Furthermore, if you want a CA geotechnical license, that’s another 8-hour exam on top of the civil PE license. If you want a structural license, then that’s a 16-hour exam on top of the civil PE license. A California structural engineering license requires 37 hours of examinations total, and is probably the single hardest professional engineering license to obtain in the US. Yes, you could theoretically qualify for it with a non-ABET degree, but this is uncommon in practice.
Seems like the most likely way that could happen is if an immigrant with a non-US BS in civil engineering (not accredited by ABET or a mutually recognized accreditor listed at http://www.ieagreements.org/accords/washington/signatories/ or http://www.abet.org/global-presence/mutual-recognition-agreements/engineering-bilateral-engineers-canada/ ), possibly with an MS or PhD in the US (not generally ABET accredited), wants to get a PE license.
Actually, California (and certain other states) will allow you to sit for the state bar exam if you’ve never attended law school at all.
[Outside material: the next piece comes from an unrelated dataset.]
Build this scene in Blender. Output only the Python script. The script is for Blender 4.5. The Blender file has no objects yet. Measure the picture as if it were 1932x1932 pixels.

in the 19th Century, most people qualified as lawyers through apprenticeship (i.e. years of work experience under a lawyer or judge), rather than by going to a school. The apprenticeship pathway is still on the books in some states. It’s not commonly used in practice, but the people who manage to succeed by this route tend to be pretty good. In Vermont, one of the sitting justices on the state Supreme Court (Hon. Skoglund) never went to law school.
Similarly, you could get a PE license in California without any engineering degree (accredited or unaccredited) if you had years of relevant work experience under PEs. Again, this is not a common route to the PE, but I know a science PhD who did it after years of work at an engineering consulting firm. He has a very strong academic background in science, but has literally never taken a formal class in engineering.
As for study abroad, Georgia Tech (and I have to believe others as well) has their own campus in France. Students take engineering classes there, plus more commonly take some of their required humanities courses. Study abroad generally does not mess with their sequencing, and doesn’t add years to the degree (though many GT students go more than 4 for other reasons). Don’t automatically assume that engineers can’t study abroad like anyone else.
SMU sounds exactly like a type of institution for you worth a look.